Can a character dodge multiple attacks in the same round? If a player suspects that they will be attacked multiple times in a single round, then they have the option of attempting a Skilled Dodge. This is done by first adding together the total number of dots they have in Dexterity and Dodge, and then declaring how many of those dots will be used for each dodge.

For instance: Tommy’s character is being attacked by three archers. Tommy tells the Game Master that he will attempt a Skilled Dodge, and then adds together the number of dots he has in Dexterity (3) and in Dodge (also 3). This gives him 6 dice. The Game Master tells Tommy that the first arrow misses him, so Tommy doesn’t have to roll a dodge. The second arrow, though, will hit with four successes if Tommy doesn’t dodge well. Tommy decides to roll five of his six dice, and he scores three successes, greatly reducing the damage he would have taken. The last arrow is on its way, and now Tommy only has one die left to roll…

Can a Character Attack Multiple Times in a Round? Yes. A character may attack up to three times in a single round if they choose to do so. First, they would count the number of dice they would normally be allowed to use when attacking. Then, they would choose how many of those dice to use for each attack. For instance, someone using a sword would add up the number of dots they had in Dexterity and Melee. Let’s say they have 6 dice to roll. Now, if they wish to attack twice in a round, they could roll 3 dice for each attack, roll 5 dice for one attack and 1 for the other, or divide it any other way they saw fit.

Can a Character Block or Parry? Yes. If a person is using a weapon similar to the one they are being attacked with, or if they have the Strong Advantage: Expert Parry (see the section on Advantages and Disadvantages), then they may parry.

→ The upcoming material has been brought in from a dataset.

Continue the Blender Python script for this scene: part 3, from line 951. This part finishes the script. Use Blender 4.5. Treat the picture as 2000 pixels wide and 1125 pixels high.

This is done by rolling the dice just as if they were attacking. If their number of successes is equal to or greater than the attacker’s successes, then they have blocked the attack. Otherwise, they missed their block, and they take full damage. Parrying must be done instead of dodging or instead of attacking.

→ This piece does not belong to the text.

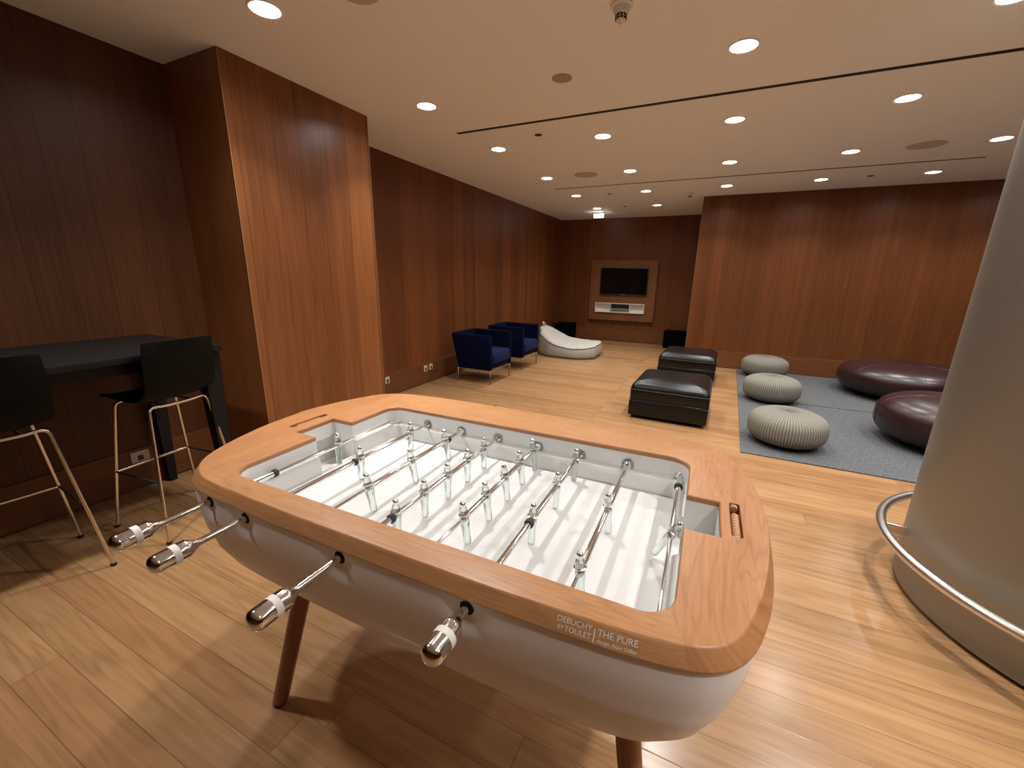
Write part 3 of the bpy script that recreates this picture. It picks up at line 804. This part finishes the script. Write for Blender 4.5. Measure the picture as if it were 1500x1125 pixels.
st = make_stool(); st.location = (-2.789, 1.175, 0); st.rotation_euler = (0, 0, math.radians(6))
st['label'] = 'black shell bar stool on chrome legs at the right end of the desk'; st['group'] = 'black bar stools at the desk'
s2 = copy_tree(st); s2.location = (-2.835, .540, 0); s2.rotation_euler = (0, 0, math.radians(-4)); s2['label'] = 'black shell bar stool cut off by the left edge of the photo'

# ------------------------------------------------------------------ power outlets
def outlet(label, x, y, z, wy, hz, n):
    t = thing('power_outlet', label, 'power outlet', (x, y, z), 0, 'power outlets on the skirting')
    bm = bmesh.new(); box(bm, 0, .008, -wy/2, wy/2, -hz/2, hz/2, .002, 1); bobj('plate', bm, M['socket'], t)
    for k in range(n):
        yc = (k-(n-1)/2)*wy/n
        bm = bmesh.new(); box(bm, .008, .010, yc-.016, yc+.016, -hz*.35, hz*.12, .001, 1); bobj('socket_face', bm, M['socket_dark'], t)
outlet('cream double power outlet on the skirting under the desk', LX+BT, 1.25, .228, .105, .075, 1)
outlet('single power outlet on the skirting just past the wooden pillar', RX+BT, 3.725, .212, .075, .082, 1)
outlet('small power outlet, left of the pair behind the blue armchairs', RX+BT, 4.48, .212, .075, .082, 1)
outlet('small power outlet, right of the pair behind the blue armchairs', RX+BT, 4.60, .217, .075, .082, 1)

# ------------------------------------------------------------------ television wall
y0 = FY-.07
t = thing('media_wall_board', 'wooden wall panel that frames the television on the far wall', 'wall panel', (0, FY, 0))
bm = bmesh.new()
def pbox(x0, x1, z0, z1): box(bm, x0, x1, -.07, 0, z0, z1)
NX0, NX1, NZ0, NZ1 = -2.50, -1.37, .672, .888
pbox(-2.655, -1.165, NZ1, 1.845); pbox(-2.655, -1.165, .49, NZ0); pbox(-2.655, NX0, NZ0, NZ1); pbox(NX1, -1.165, NZ0, NZ1)
bobj('panel', bm, M['tvpanel'], t)
bm = bmesh.new(); th = .014
box(bm, NX0, NX1, -.105, -.002, NZ0, NZ0+th); box(bm, NX0, NX1, -.105, -.002, NZ1-th, NZ1); box(bm, NX0, NX0+th, -.105, -.002, NZ0+th, NZ1-th); box(bm, NX1-th, NX1, -.105, -.002, NZ0+th, NZ1-th)
box(bm, NX0+th, NX1-th, -.012, -.002, NZ0+th, NZ1-th)
for x in (-2.145, -1.70): box(bm, x-.006, x+.006, -.1, -.012, NZ0+th, NZ1-th)
bobj('shelf_niche', bm, M['niche'], t)
t = thing('television', 'black flat television mounted on the wooden panel', 'television', (-1.88, FY-.072, 1.382))
bm = bmesh.new(); box(bm, -.53, .53, -.045, 0, -.30, .30, .004, 2); bobj('casing', bm, M['bezel'], t)
bm = bmesh.new(); box(bm, -.515, .515, -.047, -.044, -.28, .287); bobj('screen', bm, M['screen'], t)
bm = bmesh.new(); box(bm, -.06, .06, -.048, -.044, -.296, -.286); bobj('badge', bm, M['brushed'], t)
t = thing('media_player', 'black and silver media player box in the white shelf niche', 'media player', (-1.922, FY-.06, NZ0+th))
bm = bmesh.new(); box(bm, -.195, .195, -.036, .036, 0, .085, .003, 1); bobj('lower_unit', bm, M['brushed'], t)
bm = bmesh.new(); box(bm, -.195, .195, -.036, .036, .092, .165, .003, 1); bobj('upper_unit', bm, M['bezel'], t)
bm = bmesh.new(); box(bm, -.17, .17, -.037, -.034, .035, .048); bobj('disc_tray', bm, M['bezel'], t)
def cubebox(label, x0, x1, y0, y1, h_):
    t = thing('black_cube_box', label, 'box', ((x0+x1)/2, (y0+y1)/2, 0), 0, 'black cube boxes by the television wall')
    bm = bmesh.new(); a, b = (x1-x0)/2, (y1-y0)/2; box(bm, -a, a, -b, b, .02, h_, .012, 3); bobj('body', bm, M['black_box'], t)
    bm = bmesh.new()
    for sx in (-1, 1):
        for sy in (-1, 1): lathe(bm, [(0, 0), (.02, 0), (.02, .021), (0, .021)], 12, mat=Matrix.Translation((sx*(a-.05), sy*(b-.05), 0)))
    bobj('feet', bm, M['rubber_dark'], t)
cubebox('black cube box in the far left corner behind the bean bag', -3.36, -2.94, 9.42, 9.84, .385)
cubebox('black cube box right of the television panel, beside the right wall', -.86, -.42, 9.42, 9.84, .36)

# ------------------------------------------------------------------ armchairs
def make_armchair():
    t = thing('armchair', '', 'armchair')
    D, Wd = .66, .66   # depth along x (front = +x), width along y ; origin at the centre of the footprint
    # U-shaped shell: path in plan, lofted with thickness
    ht, hb, th = .685, .205, .055
    x1, x0, yy = D/2, -D/2, Wd/2
    path = round_path([(x1, -yy+th/2, 0), (x0+th/2, -yy+th/2, 0), (x0+th/2, yy-th/2, 0), (x1, yy-th/2, 0)], .06, 6)
    n = len(path); cs = [(-th/2, hb), (-th/2, ht-.02), (-th/2+.015, ht-.004), (0, ht), (th/2-.015, ht-.004), (th/2, ht-.02), (th/2, hb)]
    rings = []
    for i, p in enumerate(path):
        a = path[max(i-1, 0)]; b = path[min(i+1, n-1)]; d = (b-a).normalized(); nv = Vector((d.y, -d.x, 0))
        row = []
        for o_, z in cs:
            q = p+nv*o_
            # the underside tucks in and up towards the back
            back = max(0, (-(q.x)+.05)/(D/2))
            k = (1-(z-hb)/(ht-hb))
            q = Vector((q.x+.10*back*k*k, q.y*(1-.03*k), z+.0*back*k)); row.append(q)
        rings.append(row)
    bm = bmesh.new(); loft(bm, rings, closed=True, cap0=True, cap1=True)
    bmesh.ops.recalc_face_normals(bm, faces=bm.faces)
    be = [e for e in bm.edges if all(abs(v.co.x-x1) < .12 for v in e.verts) and len(e.link_faces) == 2 and e.calc_face_angle(0) > .9]
    bmesh.ops.bevel(bm, geom=be, offset=.012, segments=3, affect='EDGES')
    bobj('shell', bm, M['blue_dark'], t, auto=50)
    bm = bmesh.new(); box(bm, x0+.10, x1+.012, -yy+th+.002, yy-th-.002, .27, .445, .045, 5); bobj('seat_cushion', bm, M['blue_felt'], t, auto=60)
    bm = bmesh.new(); box(bm, x0+.12, x1-.02, -yy+th, yy-th, .215, .275, .01, 2); bobj('seat_base', bm, M['blue_dark'], t)
    bm = bmesh.new()
    tube(bm, [(x1-.02, -yy+.03, .198), (x0+.12, -yy+.03, .198), (x0+.12, yy-.03, .198), (x1-.02, yy-.03, .198)], .009, 8, closed=True); bobj('underframe', bm, M['chrome_soft'], t)
    for x in (x0+.12, x1-.02):
        for y in (-yy+.03, yy-.03):
            bm = bmesh.new(); lathe(bm, [(0, 0), (.011, 0), (.012, .012), (.0075, .02), (.0075, .198), (0, .198)], 14, mat=Matrix.Translation((x, y, 0))); bobj('leg', bm, M['chrome'], t)
    return t
a1 = make_armchair(); a1.location = (-2.93, 5.125, 0); a1['label'] = 'navy blue box armchair on thin chrome legs, nearer of the two'; a1['group'] = 'navy armchairs along the left wall'
a2 = copy_tree(a1); a2.location = (-2.93, 6.19, 0); a2['label'] = 'navy blue box armchair right beside the white bean bag lounger'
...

Can I Parry Multiple Attacks? Yes. Count the number of dice you would normally use to parry. Now decide how many of those dice to roll for each parry. This works almost exactly like a Skilled Dodge, however, a parry is all or nothing. You block, or you don’t. If the attacker ends up with even one extra success, then the blocker receives the full damage--a parry does not cancel out any successes unless it cancels out all the successes. Be very careful when attempting to parry multiple attacks.


Using a Two-Weapon Style: Some characters may wish to use two weapons at once, such as twin scimitars or a short sword and dagger combination. In this case, the character cannot use their hands during the battle for anything other than wielding their weapons. The advantage of using two weapons is that it grants the user one free parry; instead of a parry taking the place of either a dodge or an attack, the player may choose to dodge, parry, and attack all in the same round, parry twice and then attack, or parry three times without having to split their dice pool.

Using a Two-Handed Weapon: Using a larger-than-normal melee weapon, such as a claymore or a massive axe, requires the use of two hands and allows the user to do more damage than usual. Anytime the user of such a weapon successfully hits an opponent, the weapon does an extra ½ box to full box of damage. There are three things to keep in mind when using this rule. First, an opponent who successfully dodges or parries the attack takes no damage. Second, the extra damage is added one time, not once per success. And third, this does not stack with Combat Mastery. Combat Mastery takes precedence over the two-handed weapon damage.